The team was stuck. The members kept on saying “we haven’t got our chip breakage testing finished. We keep getting inconsistent results. Shipping from some cities, breakage is slightly better than how we do it now, and from other cities it is not quite as good. Also, consumers in some cities like a little more breakage and some like a little less. So we cannot recommend this new way of loading trucks until we are really sure. So we are continuing our testing”.

Senior management had been waiting for over two years for the team to come forward with a recommendation on the vendor’s proposed new method . $12 Million savings were hanging in the balance and some frustration was building with lack of progress. Another year was looming.

Here is what happened.

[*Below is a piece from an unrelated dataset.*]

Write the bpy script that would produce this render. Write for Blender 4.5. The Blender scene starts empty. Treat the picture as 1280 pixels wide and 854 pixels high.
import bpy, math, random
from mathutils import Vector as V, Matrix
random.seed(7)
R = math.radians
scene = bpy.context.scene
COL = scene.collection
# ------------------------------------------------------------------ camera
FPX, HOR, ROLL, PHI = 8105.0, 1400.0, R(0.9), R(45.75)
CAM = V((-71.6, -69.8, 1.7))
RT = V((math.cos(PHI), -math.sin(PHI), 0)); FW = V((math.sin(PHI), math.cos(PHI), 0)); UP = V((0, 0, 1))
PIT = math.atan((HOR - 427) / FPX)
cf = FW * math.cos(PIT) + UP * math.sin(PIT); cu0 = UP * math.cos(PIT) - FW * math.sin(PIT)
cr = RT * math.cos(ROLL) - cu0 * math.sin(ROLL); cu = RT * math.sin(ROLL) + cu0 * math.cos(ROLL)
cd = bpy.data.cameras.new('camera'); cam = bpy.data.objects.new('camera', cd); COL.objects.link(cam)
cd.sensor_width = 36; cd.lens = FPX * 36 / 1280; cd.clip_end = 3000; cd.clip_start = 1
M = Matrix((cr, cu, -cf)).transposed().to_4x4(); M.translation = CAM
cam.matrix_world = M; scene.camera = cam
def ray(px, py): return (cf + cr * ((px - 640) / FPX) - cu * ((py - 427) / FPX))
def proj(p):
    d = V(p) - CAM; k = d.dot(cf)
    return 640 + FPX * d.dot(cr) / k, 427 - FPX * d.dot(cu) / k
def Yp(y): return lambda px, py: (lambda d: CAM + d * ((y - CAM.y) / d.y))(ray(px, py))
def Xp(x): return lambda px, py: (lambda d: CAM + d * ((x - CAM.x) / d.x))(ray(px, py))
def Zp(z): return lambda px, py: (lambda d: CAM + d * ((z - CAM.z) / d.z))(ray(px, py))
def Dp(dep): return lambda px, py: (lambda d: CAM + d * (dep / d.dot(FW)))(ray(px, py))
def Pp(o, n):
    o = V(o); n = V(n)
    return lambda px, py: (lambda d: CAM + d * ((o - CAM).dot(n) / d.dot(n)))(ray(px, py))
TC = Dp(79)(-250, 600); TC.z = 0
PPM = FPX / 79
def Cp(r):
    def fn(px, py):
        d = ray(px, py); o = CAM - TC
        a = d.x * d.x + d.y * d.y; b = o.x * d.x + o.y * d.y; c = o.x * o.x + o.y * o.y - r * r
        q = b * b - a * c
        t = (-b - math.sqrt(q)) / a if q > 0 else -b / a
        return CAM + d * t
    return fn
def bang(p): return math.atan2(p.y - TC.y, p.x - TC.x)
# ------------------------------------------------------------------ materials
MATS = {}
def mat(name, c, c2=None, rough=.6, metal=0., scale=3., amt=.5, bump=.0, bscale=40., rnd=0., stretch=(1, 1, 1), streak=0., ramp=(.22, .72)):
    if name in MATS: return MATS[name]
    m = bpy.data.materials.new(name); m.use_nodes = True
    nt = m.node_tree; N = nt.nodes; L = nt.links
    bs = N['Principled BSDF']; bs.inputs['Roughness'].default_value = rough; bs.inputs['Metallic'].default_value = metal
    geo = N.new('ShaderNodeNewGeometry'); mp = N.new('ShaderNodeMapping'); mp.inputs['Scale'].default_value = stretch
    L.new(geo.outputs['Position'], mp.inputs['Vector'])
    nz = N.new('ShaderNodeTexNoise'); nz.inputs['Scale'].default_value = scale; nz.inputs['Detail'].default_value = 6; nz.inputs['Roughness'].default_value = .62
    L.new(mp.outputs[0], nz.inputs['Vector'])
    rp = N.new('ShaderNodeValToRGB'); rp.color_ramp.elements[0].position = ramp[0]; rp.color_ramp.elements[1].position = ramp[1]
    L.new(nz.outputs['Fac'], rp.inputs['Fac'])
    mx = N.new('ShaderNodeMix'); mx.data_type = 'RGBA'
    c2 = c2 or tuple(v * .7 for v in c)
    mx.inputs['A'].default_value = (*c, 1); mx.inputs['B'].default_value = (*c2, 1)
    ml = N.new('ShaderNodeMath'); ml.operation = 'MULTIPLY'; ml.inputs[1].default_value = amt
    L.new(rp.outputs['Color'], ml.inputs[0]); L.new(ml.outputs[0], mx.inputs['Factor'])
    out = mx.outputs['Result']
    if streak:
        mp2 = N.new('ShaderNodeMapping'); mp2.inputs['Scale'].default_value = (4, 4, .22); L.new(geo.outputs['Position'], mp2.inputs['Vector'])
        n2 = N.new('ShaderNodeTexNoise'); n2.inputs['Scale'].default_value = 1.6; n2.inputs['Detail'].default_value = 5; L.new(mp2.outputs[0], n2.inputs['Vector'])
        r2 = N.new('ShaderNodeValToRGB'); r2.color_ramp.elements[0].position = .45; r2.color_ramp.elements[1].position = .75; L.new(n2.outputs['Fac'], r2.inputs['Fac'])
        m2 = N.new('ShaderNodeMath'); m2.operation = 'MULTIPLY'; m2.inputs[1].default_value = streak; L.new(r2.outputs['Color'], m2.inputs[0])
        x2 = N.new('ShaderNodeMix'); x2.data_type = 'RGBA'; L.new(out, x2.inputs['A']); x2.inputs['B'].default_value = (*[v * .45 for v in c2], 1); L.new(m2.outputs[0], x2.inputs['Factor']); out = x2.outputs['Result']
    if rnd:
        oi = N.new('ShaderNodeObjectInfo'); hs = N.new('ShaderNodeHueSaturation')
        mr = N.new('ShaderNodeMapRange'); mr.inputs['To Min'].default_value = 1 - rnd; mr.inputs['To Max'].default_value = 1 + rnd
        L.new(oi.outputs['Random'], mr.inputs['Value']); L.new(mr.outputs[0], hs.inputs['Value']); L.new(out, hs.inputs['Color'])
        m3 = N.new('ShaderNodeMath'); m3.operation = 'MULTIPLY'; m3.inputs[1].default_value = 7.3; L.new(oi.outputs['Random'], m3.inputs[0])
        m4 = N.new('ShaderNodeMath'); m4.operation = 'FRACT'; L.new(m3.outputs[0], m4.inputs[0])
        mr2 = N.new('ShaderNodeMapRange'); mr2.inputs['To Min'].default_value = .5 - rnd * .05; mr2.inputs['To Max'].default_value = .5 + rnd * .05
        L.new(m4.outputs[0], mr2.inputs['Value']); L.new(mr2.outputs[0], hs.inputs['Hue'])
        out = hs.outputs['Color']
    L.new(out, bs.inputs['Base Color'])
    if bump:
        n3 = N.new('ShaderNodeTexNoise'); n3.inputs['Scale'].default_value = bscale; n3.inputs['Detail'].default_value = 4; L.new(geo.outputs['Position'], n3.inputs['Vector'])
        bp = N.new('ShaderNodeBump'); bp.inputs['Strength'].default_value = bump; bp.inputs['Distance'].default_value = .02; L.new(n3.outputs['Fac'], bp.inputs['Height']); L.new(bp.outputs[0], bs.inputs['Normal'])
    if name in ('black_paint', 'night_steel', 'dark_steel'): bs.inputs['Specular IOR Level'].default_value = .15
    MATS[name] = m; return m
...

In answer to “What’s stopping us from making the recommendation today?“ the first replies “we do not have our breakage testing finished” and “we are unsure which breakage level consumers prefer”.  After asking the same question several more times, another answer finally emerged “we are afraid to make the recommendation without being completely sure; we are afraid of being accused of being risky and wrong by senior management”.

This revelation led to the creative challenge: “How might we write the recommendation so that it explains the risk and asks management to share the risk with us?”

The recommendation was approved the next day with $12 Million to the bottom line immediately!

This week’s Minsight: When the creative question “What’s stopping us?“ is repeatedly asked, obvious facts are forthcoming at first and then unexpected and more hidden or subconscious facts follow.  As a leader, try to make it safe for people to say what really is on their mind so that accurate solutions can more quickly be implemented.